Fred Foley remembers Edge Hill just after the war
Resource Type: Audio | Posted on 25th July 2012 by Jenny Porter
Fred Foley remembers a yard where war surplus was kept at the bottom of Overbury Street. He also explains how he was born on the Wirral because his family were evacuated.
Interviewee: Fred Foley
Interviewee Gender: Male
Interview Transcript
Fred: We were taken away in the war, we had to go over to the Wirral. My brother was born in Prestatyn, I was born over the water because we were getting bombed but at the bottom of Overbury Street there was a big yard and it was where they would store all the old tanks and all armaments.
Jenny: Oh yeah
Fred: Just on the bottom of Overbury Street, see you might want to look that up, I don’t know if you have anything on that?
Jenny: No, and I’ve never heard anyone mention that…No.
Fred: They haven’t mentioned that…At the bottom of Overbury Street, on your right by Angela Street, and we used to climb over the wall, the kids..
Jenny: And they used to have…er…store tanks there?
Fred: All wrecked things… what would you call it? War surplus
Jenny: Oh year…
Fred: War surplus stuff.
Jenny: Oh right
Fred: Who was that fellow during the war who (indecipherable) made a fortune out of it…War surplus, you know like the old jeeps and the tanks (indecipherable) and oil drums …All things like that..That was at the bottom of Overbury Street and just round there was Martindale’s coal yard.

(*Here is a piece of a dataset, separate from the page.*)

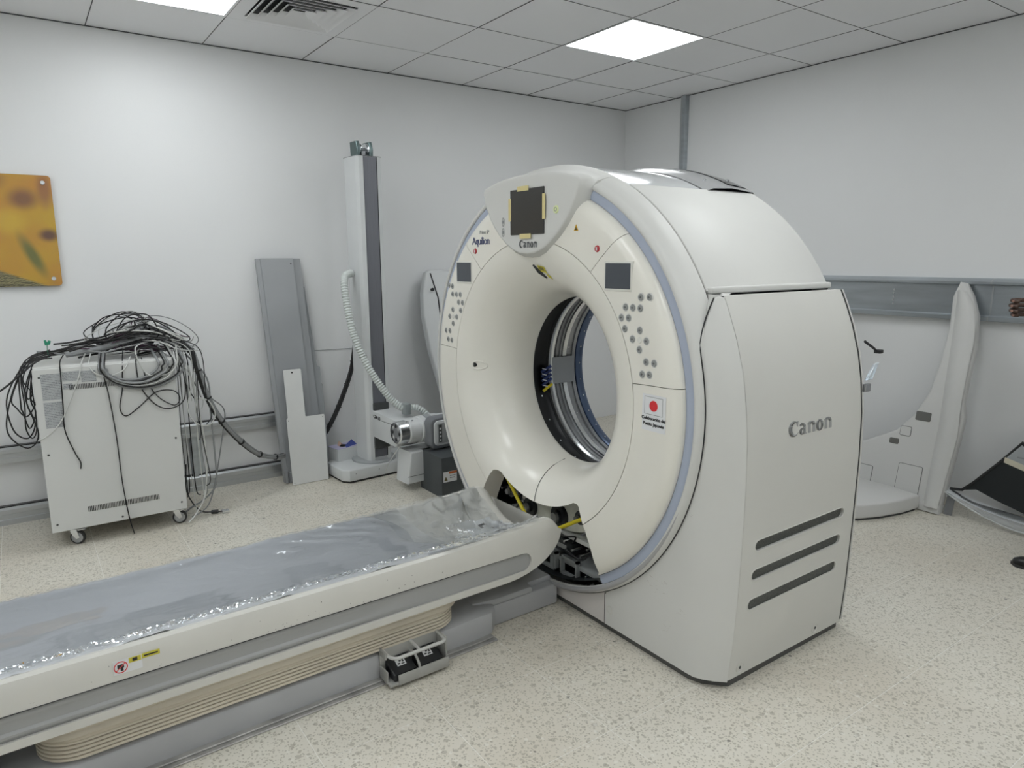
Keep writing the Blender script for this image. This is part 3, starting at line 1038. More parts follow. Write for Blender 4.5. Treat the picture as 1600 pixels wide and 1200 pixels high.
for z in (1.60, 1.558):
    s_ = MB()
    s_.tube([(DX-0.0008, 0.163+0.008*math.cos(a), z+0.017*math.sin(a)) for a in [2*PI*k/16 for k in range(16)]], 0.001, 5, closed=True)
    s_.box(DX-0.0012, DX, 0.160, 0.166, z-0.006, z+0.006)
    obj('indicator_mark', s_, LOGOG, head)

# panel furniture
def on_face(y, z):
    r = math.hypot(y, z-ZC)
    return front_x(r)
BTN = mat('button_grey', (0.30, 0.31, 0.30), 0.5)
BTNW = mat('button_white', (0.74, 0.735, 0.68), 0.45)
GLY = mat('glyph', (0.09, 0.09, 0.09), 0.5)
SCR = mat('panel_screen', (0.07, 0.08, 0.095), 0.25)
DYC = 0.012
buttonsR = [(-0.617, 1.322), (-0.651, 1.323), (-0.546, 1.285), (-0.581, 1.285), (-0.616, 1.285), (-0.527, 1.248), (-0.562, 1.249), (-0.545, 1.211), (-0.617, 1.211),
            (-0.583, 1.178), (-0.648, 1.177), (-0.617, 1.145), (-0.650, 1.107), (-0.686, 1.106), (-0.633, 1.063), (-0.666, 1.065)]
btn_me = make_mesh('button', MB().lathe([(0.0003, -0.003), (0.0098, -0.003), (0.0115, -0.0012), (0.0125, 0.0012)], 16, 0, 2*PI, 'x'), BTN)
rim_me = make_mesh('button_bezel', MB().lathe([(0.012, -0.0006), (0.0135, -0.0014), (0.0155, 0.0008)], 18, 0, 2*PI, 'x'), G_RIM)
gl = MB().box(-0.0036, -0.0029, -0.005, 0.005, -0.0012, 0.0012).box(-0.0036, -0.0029, -0.0012, 0.0012, -0.004, 0.004)
gl_me = make_mesh('button_glyph', gl, GLY)
for sgn, par in ((1, cpr), (-1, cpl)):
    for (y, z) in buttonsR:
        y = y*sgn-0.004*sgn
        x = on_face(y, z)
        for nm, me in (('button', btn_me), ('button_bezel', rim_me), ('button_glyph', gl_me)):
            o = bpy.data.objects.new(nm, me); COL.objects.link(o); o.location = (x, y, z); o.parent = par
    x = on_face(0.617, 1.178)
    obj('button', MB().lathe([(0.0003, -0.003), (0.0098, -0.003), (0.0125, 0.001)], 16, 0, 2*PI, 'x', (x, -0.621*sgn, 1.178)), BTNW, par)
    for (y1, z1, y2, z2) in ((-0.558, 1.285, -0.604, 1.285), (-0.645, 1.064, -0.656, 1.0645), (-0.662, 1.107, -0.676, 1.1065)):
        pass
    # little screen with a pale frame
    ys0, ys1 = sorted((-0.448*sgn, -0.572*sgn))
    obj('panel_screen_frame', MB().rbox(-0.4275, -0.415, ys0-0.006, ys1+0.006, 1.338, 1.440, 0.002), BTNW, par)
    obj('panel_screen', MB().rbox(-0.4285, -0.42, ys0, ys1, 1.346, 1.434, 0.001, 1), SCR, par)
# red emergency marks, warning triangle, stickers
for y in (-0.401, 0.411):
    z = 1.484
    x = on_face(y, z)
    em = obj('emergency_stop', MB().lathe([(0.0003, -0.004), (0.0105, -0.004), (0.013, 0.001)], 20, 0, 2*PI, 'x', (x, y, z)), mat('stop_red', (0.45, 0.03, 0.04), 0.4), gan, label='small round red stop button')
    obj('stop_glyph', MB().box(x-0.005, x-0.0039, y-0.003, y+0.003, z-0.006, z+0.006), PAPER, em)
x = on_face(-0.284, 1.559)
tri = obj('warning_triangle', MB().prism([(-0.297, 1.550), (-0.271, 1.550), (-0.284, 1.574)], x-0.0008, x+0.0005, 'x'), mat('warn_amber', (0.62, 0.36, 0.02), 0.5), gan, label='tiny amber warning triangle')
obj('warning_glyph', MB().prism([(-0.289, 1.553), (-0.279, 1.553), (-0.284, 1.565)], x-0.0012, x-0.0007, 'x'), BLACK, tri)
# flag sticker with writing
fx = -0.4256
stk = obj('flag_sticker', MB().box(fx, fx+0.0008, -0.748, -0.642, 0.875, 1.0), PAPER, gan, label='white sticker with a red disc flag and two lines of writing')
m = MB()
for (a, b, c, d) in ((-0.734, -0.654, 0.991, 0.9925), (-0.734, -0.654, 0.931, 0.9325), (-0.7355, -0.734, 0.931, 0.9925), (-0.654, -0.6525, 0.931, 0.9925)):
    m.box(fx-0.0004, fx, a, b, c, d)
obj('flag_border', m, LOGOG, stk)
obj('flag_disc', MB().lathe([(0.0003, fx-0.0006), (0.0185, fx-0.0006), (0.0185, fx)], 28, 0, 2*PI, 'x', (0, -0.694, 0.962)), RED, stk)
for s_, z in (('Colaboración del', 0.913), ('Pueblo Japonés', 0.894)):
    tm = text_mb(s_, 0.0155, 1.0, 0.0004).xf(plane_xf((fx-0.0005, -0.695, z), (0, -1, 0), (0, 0, 1)))
    obj('sticker_writing', tm, BLACK, stk)
# model lettering
tm = text_mb('Aquilion', 0.046, 0.92, 0.0004).xf(plane_xf((-0.4258, 0.364, 1.513), (0, -1, 0), (0, 0, 1)))
obj('model_lettering', tm, NAVY, gan)
tm = text_mb('Prime SP', 0.022, 0.95).xf(plane_xf((-0.4258, 0.335, 1.558), (0, -1, 0), (0, 0, 1)))
obj('model_lettering', tm, LOGOG, gan)
# yellow caution label and slit on the funnel above the bore
def fun(y, z, d=0.0015):
    return Vector((on_face(y, z)-d, y, z))
p1, p2 = fun(0.012, 1.425), fun(-0.032, 1.372)
obj('laser_slit', MB().tube([p1, (p1+p2)/2+Vector((-0.004, 0, 0)), p2], [0.004, 0.009, 0.004], 8), BLACK, gan)
cl = MB().grid(lambda u, v: fun(-0.012-0.045*u, 1.425-0.026*v-0.008*u), 4, 3)
cl = obj('caution_label', cl, mat('caution_yellow', (0.62, 0.55, 0.06), 0.5), gan, label='yellow caution label on the funnel above the bore')
obj('caution_print', MB().grid(lambda u, v: fun(-0.020-0.028*u, 1.419-0.013*v-0.005*u, 0.003), 3, 2), mat('caution_dark', (0.2, 0.18, 0.05), 0.5), cl)
obj('caution_label', MB().grid(lambda u, v: fun(-0.046-0.022*u, 1.392-0.016*v-0.01*u), 2, 2), mat('caution_yellow', (0.62, 0.55, 0.06), 0.5), gan)
# camera niche on the left of the funnel
c = fun(0.435, 0.952, -0.004)
cp = MB()
pl = []
for k in range(24):
    a = 2*PI*k/24
    yy = (0.024 if math.cos(a) > 0 else 0.05)*math.cos(a)
    pl.append((0.478+yy*0.8, 0.955+0.02*math.sin(a)))
obj('sensor_niche', MB().tube([fun(y, z, 0.0) for y, z in pl], 0.004, 6, closed=True), G_FRONT, gan)
obj('sensor_eye', MB().lathe([(0.0003, 0), (0.0105, 0), (0.0105, 0.02)], 16, 0, 2*PI, 'x', (fun(0.486, 0.957, 0.003).x, 0.486, 0.957)), BLACK, gan)

# scuffs on the base cover
random.seed(13)
sc = MB()
for (yc_, zc_, n_, sp) in ((-0.69, 0.30, 14, 0.05), (-0.80, 0.24, 5, 0.02), (-0.60, 0.33, 6, 0.05), (-0.845, 0.60, 6, 0.02), (-0.72, 0.16, 6, 0.04)):
    for k in range(n_):
        y = yc_+random.uniform(-sp, sp); z = zc_+random.uniform(-sp*.6, sp*.6)
        if math.hypot(y, z-ZC) < 0.875 or y < -0.83: continue
        l_ = random.uniform(0.004, 0.018); a_ = random.uniform(-0.6, 0.5); w_ = random.uniform(0.0004, 0.0012)
        dy, dz = l_*math.cos(a_), l_*math.sin(a_)
        sc.add([(-0.3664, y, z), (-0.3664, y+dy, z+dz), (-0.3664, y+dy*0.9, z+dz+w_), (-0.3664, y, z+w_)], [(0, 1, 2, 3)])
o = obj('scuff_marks', sc, mat('scuff', (0.42, 0.40, 0.36), 0.6), gan)
o['kind'] = 'stuff'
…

Categorised under: Change & Communities, The War
Comments
nice one Fred. The place where you mean was the Pheonix safe works, later called Milners. It was a huge area filled with scrap steel things, we called them tank parts, but I don’t know if they were.
At the side of the place ran Aigburth street, between Smithdown lane and Upper Parliment street. All the offices and workshops were on the right, as you went towards Parliment street.